The thinking behind the Zephyr is relatively simple and gloriously humanitarian; there are still many parts of the world without internet, TV, navigation aids or access to other things which we in the developed countries have used to further ourselves, so why not make it available to those less fortunate as well? According to the head of unmanned aerial systems at Airbus, Jana Rosenmannm, they have ambitions for the Zephyr to be able fly 'for periods of months, up to six months' at a time, which would make it even more viable as an option. Let us not forget that the only way currently for such technology to be available to us is to send a satellite into space. This is a complex, very expensive and very polluting activity, so being able to achieve a similar result with a 'high altitude pseudo-satellite' (HAPS) is a very appealing option. Airbus are also pitching the Zephyr for disaster management use, as well as for environmental landscape monitoring and surveillance in conflict zones, enabling communication with the 'most unconnected parts of the world' in times of disasters. The Zephyr is also able to provide the same coverage as 250 cell towers, meaning that people in poorer regions would be able to connect to the world without the need for the expensive and bulky infrastructure traditionally associated with signal towers. Now that we know why there is a need and a market for the Zephyr, we must turn our attention to how they have managed to create such a beautiful machine.

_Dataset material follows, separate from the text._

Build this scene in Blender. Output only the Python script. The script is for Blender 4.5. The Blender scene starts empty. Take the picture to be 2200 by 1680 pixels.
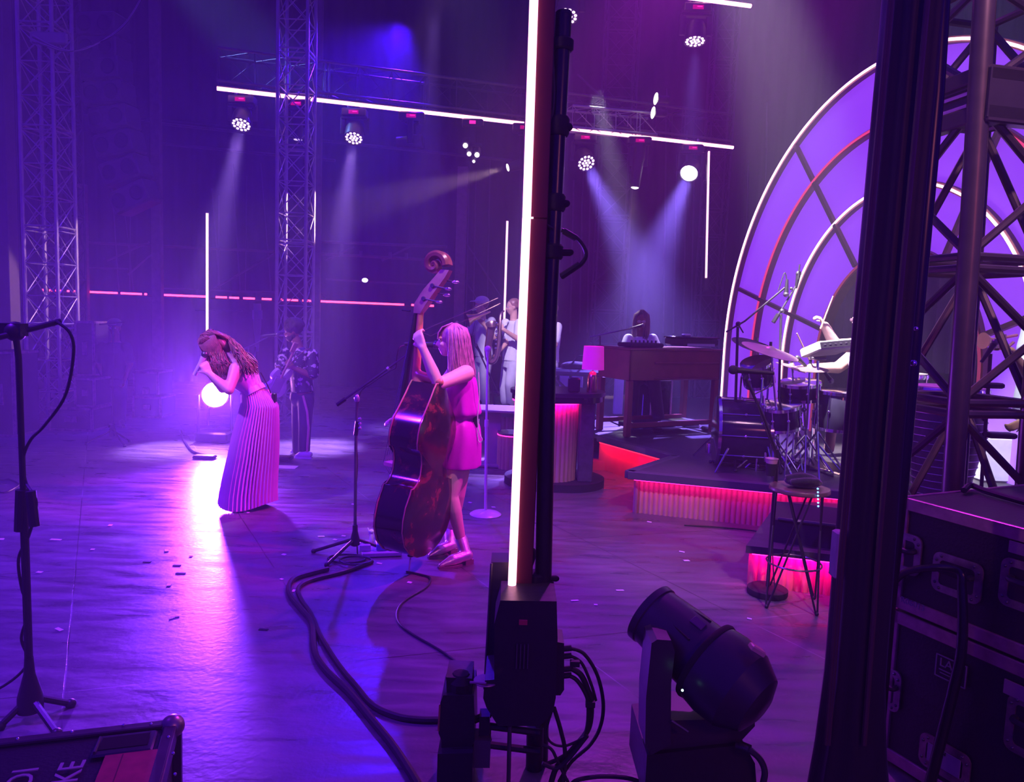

Inerestingly, this unmanned aircraft can be launched by just four military personnel, carrying it on their shoulders as they jog with a light breeze, as the vast wings and low weight mean that this creates sufficient lift for the craft to take off. It is then powered solely by the Sun during the day, with the extra energy being used to recharge its lithium-sulphur batteries, before switching to being battery powered at night time. On the subject of its weight and dimensions, the Zephyr weighs the same as two airplane seats and has a wingspan which is only a third of that of the Airbus A380. These dimensions ultimately will result in a cheaper build for Airbus, meaning a cheaper price for clients, and a craft which is easier to control, land and repurpose than a traditional satellite. Controlling and successfully re-entering a satellite is indeed a very complex and difficult job (I would suggest reading over my dissertation, found on the bar at the top of this page, if you would like to know more about this), so revolutionising the way we control and monitor situations is really a spark of genius by Airbus and their space engineers.
Having previously not had much luck with this project, with one flight ended earlier than expected due to poor weather and another due to turbulence and high airspeed causing wing fractures which ultimately caused it to crash, I am extremely happy for the team at Airbus that the Zephyr project is finally going well for them. Only time will tell if their hopes for its use and abilities are realised, but for now at least it can be said to have pathed the way for the operationalisation of pseudo satellites, and that, I suspect you'd agree with me, is a ruddy good achievement in itself!